What you have to do »
How many lines of these entries hold the string "this"? Reply with the number alone.

Dataset excerpts »
━━━━━━━━━━━━━━━━
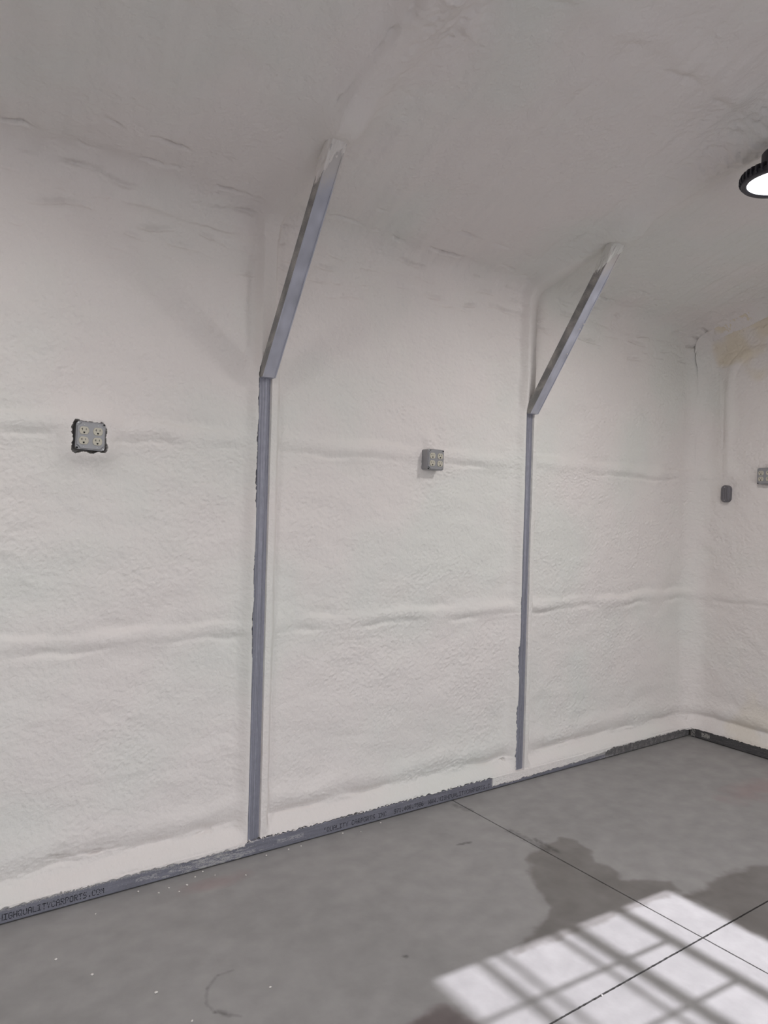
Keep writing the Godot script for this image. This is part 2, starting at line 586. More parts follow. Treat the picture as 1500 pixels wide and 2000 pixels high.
func back_foam(x: float, s: float) -> Vector3:
	var q := profile_point(s)
	var p := Vector3(x, q[0], q[1])
	var d := skin(p)
	var wander := line_noise.get_noise_2d(x, s * 0.3)
	if s < 2.2:
		# girts behind the foam: a low swell with an uneven crease above and below
		for g in [[0.965, 0.036], [1.765, 0.040]]:
			var y: float = g[0] + 0.016 * line_noise.get_noise_2d(x * 0.6, g[0] * 7)
			d += 0.014 * gauss(s - y, 0.045) * (0.75 + 0.8 * line_noise.get_noise_2d(x * 0.7, g[0] * 3 + 4))
			var up: float = s - y - g[1] - 0.010 * line_noise.get_noise_2d(x * 2.2, 2.0 + g[0])
			var dn: float = s - y + g[1] - 0.010 * line_noise.get_noise_2d(x * 2.2, 9.0 + g[0])
			d -= 0.011 * gauss(up, 0.011 if up < 0 else 0.028) * clampf(0.55 + 1.3 * line_noise.get_noise_2d(x * 0.8, 12.0 + g[0]), 0.05, 1.2)
			d -= 0.009 * gauss(dn, 0.011 if dn < 0 else 0.022) * clampf(0.5 + 1.3 * line_noise.get_noise_2d(x * 0.8, 17.0 + g[0]), 0.05, 1.2)
		if s < 0.4:
			# fillet of foam climbing back from the top of the rail, a torn crease, a swell above
			d += 0.014 * gauss(s - 0.21 - 0.02 * wander, 0.05)
			var c := s - 0.142 - 0.014 * line_noise.get_noise_2d(x * 1.4, 3.0)
			d -= 0.017 * gauss(c, 0.009 if c < 0 else 0.020) * clampf(0.55 + 1.2 * line_noise.get_noise_2d(x * 1.2, 40.0), 0.1, 1.1)
			var t := 1.0 - smoothstep(0.066, 0.132, s + 0.008 * wander)
			d = lerpf(d, 0.0435 + 0.35 * skin(p), t)
			if s < 0.10:
				var cover := rail_cover(x) + 0.006 * fine_noise.get_noise_2d(x, s) + 0.004 * bubble_noise.get_noise_2d(x, 3.0)
				if s < cover:
					d = -0.03
				elif s < 0.066:
					d = 0.0475 + 0.0012 * fine_noise.get_noise_2d(x, s + 4.0)
	if s > 1.5 and s < 2.0 and x < 2.6:
		# foam brought up round the first outlet and torn away along its edges
		var ox := absf(x - 0.5965)
		var oy := absf(s - 1.7285)
		if ox < 0.2:
			var rim := Vector2(maxf(ox - 0.040, 0.0), maxf(oy - 0.040, 0.0)).length() - 0.0125
			var gap := 0.0035 + 0.006 * mid_noise.get_noise_2d(x * 2.6, s * 2.6) + 0.0025 * bubble_noise.get_noise_2d(x * 2.0, s * 2.0)
			gap += 0.006 * smoothstep(0.03, 0.05, 0.5965 - x) + 0.003 * smoothstep(0.03, 0.05, 1.7285 - s) - 0.005 * smoothstep(0.03, 0.05, s - 1.7285)
			d = lerpf(d, 0.036 + 0.5 * skin(p), gauss(maxf(rim, 0.0), 0.055))
			if rim < gap:
				d = -0.04
		d += 0.022 * gauss(x - 2.205, 0.03) * gauss(s - 1.83, 0.045)
		d -= 0.012 * gauss(x - 2.205, 0.006) * gauss(s - 1.825, 0.006)
	if s < 0.3:
		if x < 1.12:
			var line := 0.178 - 0.07 * (x - 0.383) + 0.010 * line_noise.get_noise_2d(x * 2.5, 71.0) + 0.003 * bubble_noise.get_noise_2d(x, 1.0)
			d -= 0.024 * gauss(s - line, 0.0045 if s < line else 0.010) * clampf(0.35 + 1.4 * line_noise.get_noise_2d(x * 2.2, 75.0), 0.0, 1.0)
		d -= 0.03 * gauss(x - 2.79, 0.007) * gauss(s - 0.128, 0.006) + 0.012 * gauss(x - 2.775, 0.014) * gauss(s - 0.131, 0.004)
	# creases and torn skin along the eave
	for e in [[2.46, 1.2, -0.25], [2.52, 1.2, 0.0], [2.565, 1.4, 0.05], [2.63, 1.3, -0.05], [2.70, 1.4, -0.1], [2.80, 1.8, -0.3], [2.95, 1.8, -0.45]]:
		var y: float = e[0] + 0.03 * line_noise.get_noise_2d(x * 0.8, e[0] * 11)
		y += 0.004 * bubble_noise.get_noise_2d(x, e[0])
		d -= 0.019 * gauss(s - y, 0.006 if s < y else 0.012) * clampf(e[2] + 0.15 + e[1] * line_noise.get_noise_2d(x * 1.6, e[0] * 5), 0.0, 1.0)
	d += 0.010 * gauss(s - 2.60, 0.05) * (0.6 + line_noise.get_noise_2d(x, 77.0))
	if s > s0:
		d += 0.009 * smoothstep(s0, s1, s) * line_noise.get_noise_2d(x * 3.0 + s * 0.4, s * 0.35)
	# a purlin under the foam further up the slope
	if s > 3.4:
		var y2 := s - 4.03 - 0.03 * line_noise.get_noise_2d(x, 60.0)
		d += 0.010 * gauss(y2 - 0.05, 0.05)
		d -= 0.012 * gauss(y2, 0.012) * clampf(0.3 + 1.5 * line_noise.get_noise_2d(x * 1.5, 90.0), 0.0, 1.0)
	# foam round the posts, and over the post tops and rafters
	for k in 2:
		var dx: float = x - POSTS[k]
		if absf(dx) > 0.25:
			continue
		var away := absf(dx) - 0.0285
		var f := d
		if dx > 0:
			f = lerpf(d, 0.0385 + 0.25 * skin(p) + 0.003 * wander, 1.0 - smoothstep(0.022, 0.06, away))
			f -= 0.006 * gauss(away - 0.052, 0.007) * clampf(0.5 + 1.5 * line_noise.get_noise_2d(k * 9, s * 1.2), 0.0, 1.0)
		else:
			f = lerpf(d, 0.037 + 0.3 * skin(p), gauss(away, 0.035))
			var torn := line_noise.get_noise_2d(k * 31.0 + 3.0, s * 1.1) + (0.25 if (k == 0 and s > 0.85 and s < 1.95) or (k == 1 and s < 1.1) else -0.2)
			var slit := 0.0075 * clampf(torn * 1.6, 0.0, 1.0) * (0.65 + 0.6 * bubble_noise.get_noise_2d(k * 5.0, s)) * (1.5 if k == 1 and s < 0.75 else 1.0)
			if away < slit:
				f = -0.02
		if away < -0.003:
			f = -0.022
		if s < 0.066:
			f = d
		var over := smoothstep(2.035, 2.10, s)
		if over > 0.0:
			var lift := 0.050 + 0.5 * skin(p)
			var half := 0.024 if s < 2.62 else 0.03
			if s > s0:
				lift = lerpf(lift, 0.044, smoothstep(s0, s1 + 0.1, s)) + 0.05 * gauss(s - 3.35, 0.09) + 0.035 * smoothstep(3.7, 4.0, s)
			var rib := lerpf(d, lift, gauss(maxf(absf(dx + (0.012 if k == 1 else 0.0)) - half, 0.0), 0.020 if s < 2.62 else lerpf(0.02, 0.055, smoothstep(s0, s1 + 0.3, s))))
			if s > 3.0:
				if k == 0:
					var tear := dx + 0.062 - 0.02 * (s - 3.5) - 0.012 * line_noise.get_noise_2d(s * 2.0, 51.0)
					rib -= 0.020 * gauss(tear, 0.007) * clampf(0.15 + 1.5 * line_noise.get_noise_2d(s * 2.4, 55.0), 0.0, 1.0) * smoothstep(3.3, 3.42, s)
				rib += (0.006 + 0.012 * smoothstep(3.6, 3.9, s)) * bubble_noise.get_noise_3d(p.x * 0.6, p.y * 0.6, p.z * 0.6) * gauss(dx - (0.08 if k == 0 else -0.05), 0.12)
			f = lerpf(f, rib, over)
		d = f
	d += fillet(XR - x, lerpf(0.14, 0.20, smoothstep(s0 - 0.2, s1, s)))
	return Vector3(p.x, p.y + q[2] * d, p.z + q[3] * d)


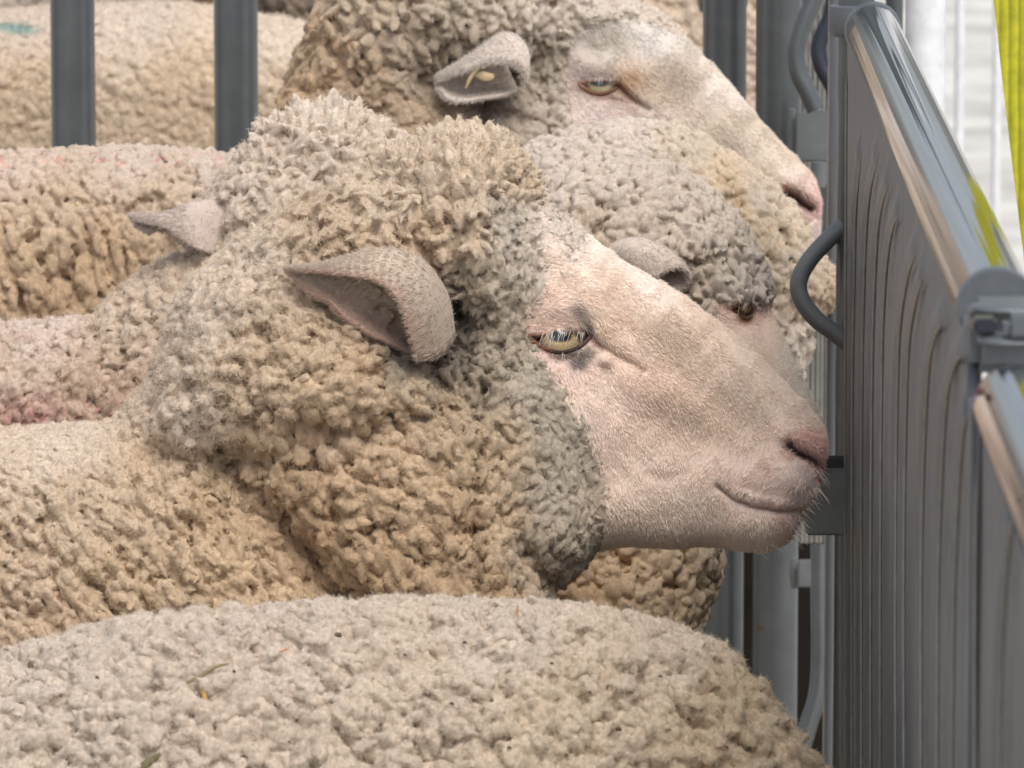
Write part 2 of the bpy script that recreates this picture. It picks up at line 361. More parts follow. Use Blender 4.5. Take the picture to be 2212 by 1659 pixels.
def sheep(key, D0, parts, fld, label, base, h=8, skinpoly=None, clusters=(), sub=2, vox=3.0, dens=1.0, fuzzn=30000, fuzzl=11, fuzzr=.5,
          skincol=None, relief=None, refine_fn=None, furn=0, furl=12, furflow=None, seed=1, curl=.9, bald=(), tilt=None, group='sheep crowded in the pen', fringe=14):
    root = thing('sheep', Vector((base[0], base[1], 0)), label, 'sheep', group)
    V, F = solid(parts, h, clip=(-420, -330, 2500, 2050))
    if skinpoly is not None:
        def wool_w(V):
            d, ins = seg_dist(V[:, 0], -V[:, 1], smooth_poly(skinpoly)); s = np.where(ins, d, -d)
            return np.clip(.5 - s / fringe, 0, 1)
    else: wool_w = lambda V: np.ones(len(V))
    N = normals(V, F); wt = wool_w(V)
    gap = np.ones(len(V))
    for c in clusters: V, e_ = cluster(V, N, wt * (c['wt'](V) if 'wt' in c else 1), **{k: v for k, v in c.items() if k != 'wt'}); N = normals(V, F); gap = np.minimum(gap, e_ if c['amp'] > 16 else 1)
    import mathutils
    gk = mathutils.kdtree.KDTree(int((gap < .42).sum()) + 1)
    for i_, p_ in enumerate(V[gap < .42]): gk.insert(p_, i_)
    gk.insert((9e5, 0, 0), 0); gk.balance()
    if refine_fn is not None: V, F = refine(V, F, refine_fn, 1)
    elif relief is not None or F.shape[1] == 4:
        F = np.concatenate([F[:, [0, 1, 2]], F[:, [0, 2, 3]]]) if F.shape[1] == 4 else F
    if relief is not None:
        N = normals(V, F); fr = np.clip(N[:, 2] * 3, 0, 1) * (V[:, 2] > 0); V[:, 2] += relief(V[:, 0], -V[:, 1]) * fr
    N = normals(V, F); wt = wool_w(V); q = fld(V)
    C = q['c'] * .93
    if skincol is not None: C = C * wt[:, None] + skincol(V) * (1 - wt)[:, None]
    body = mesh('body', world(V, D0), F, M_SKIN, root, C)
    P, Nn, T, qq = scatter(V, F, wt, fld, seed=seed, dens=dens, bald=bald)
    kq = np.array([gk.find(p)[2] > h * .8 for p in P]) | (np.random.default_rng(seed).uniform(0, 1, len(P)) < .25)
    P, Nn, T, qq = P[kq], Nn[kq], T[kq], {k: v[kq] for k, v in qq.items()}
    gt = np.random.default_rng(seed + 5); tl = gt.normal(0, .13, len(P)) + (tilt(P) if tilt is not None else 0)
    T2 = T * np.cos(tl)[:, None] + Nn * np.sin(tl)[:, None]; Nn0 = Nn; Nn = Nn * np.cos(tl)[:, None] - T * np.sin(tl)[:, None]; T = T2
    P = P + T * (qq['r'] * qq['e'] * np.clip(np.sin(tl), 0, 1) * .8)[:, None]
    X, Fa, Cc, nu = locks(P, Nn, T, qq, seed, sub)
    Xr, Fr = remesh(X, Fa, vox); Xr = lap(Xr, Fr, 1, .5); Nr = normals(Xr, Fr)
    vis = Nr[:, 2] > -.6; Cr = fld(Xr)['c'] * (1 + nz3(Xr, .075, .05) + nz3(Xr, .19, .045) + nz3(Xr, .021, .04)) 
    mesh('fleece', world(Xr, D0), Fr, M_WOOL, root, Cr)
    ok_ = np.where(vis & (Xr[:, 0] > -60) & (Xr[:, 0] < 2280) & (Xr[:, 1] < 60) & (Xr[:, 1] > -1720))[0]; X, LN, Cc = Xr[ok_], Nr[ok_], Cr[ok_]; up = slice(None)
    fuzz(root, 'wool_fibres', X[up], LN[up], Cc[up], D0, fuzzn, fuzzl, fuzzr, seed, curl)
    if furn:
        sk = (wt < .75) & (N[:, 2] > -.3) & (V[:, 2] > -60); g = np.random.default_rng(seed)
        tri = F[sk[F].all(1)]; a = np.linalg.norm(np.cross(V[tri[:, 1]] - V[tri[:, 0]], V[tri[:, 2]] - V[tri[:, 0]]), axis=1)
        f = g.choice(len(tri), furn, p=a / a.sum()); b = g.dirichlet([1, 1, 1], furn)
        p = (V[tri[f]] * b[..., None]).sum(1); nn = N[tri[f][:, 0]]
        fl = furflow(p); ln = furl * g.uniform(.6, 1.3, furn)
        clump = np.stack([np.sin(p[:, 0] * .09 + 2 * np.sin(p[:, 1] * .05)), np.cos(p[:, 1] * .08 + 2 * np.sin(p[:, 0] * .06)), 0 * p[:, 0]], 1) * .28
        d = fl + clump + nn * .38 + g.normal(0, .2, p.shape); d /= np.linalg.norm(d, axis=1, keepdims=True)
        pts = [p - nn * 1.0]
        for k in range(3):
            pts.append(pts[-1] + d * (ln / 3)[:, None]); d = d - nn * .12 + g.normal(0, .1, p.shape)
        Pq = np.stack(pts, 1); Wp = world(Pq.reshape(-1, 3), D0).reshape(furn, 4, 3)
        fc = skincol(p) * g.normal(1.15, .085, (furn, 1))
        hairs('fur', Wp, .8 * D0 / FPX, M_FUZZ, root, np.clip(fc, 0, 1))
    return root, V, F, N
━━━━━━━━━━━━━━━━
The response »
2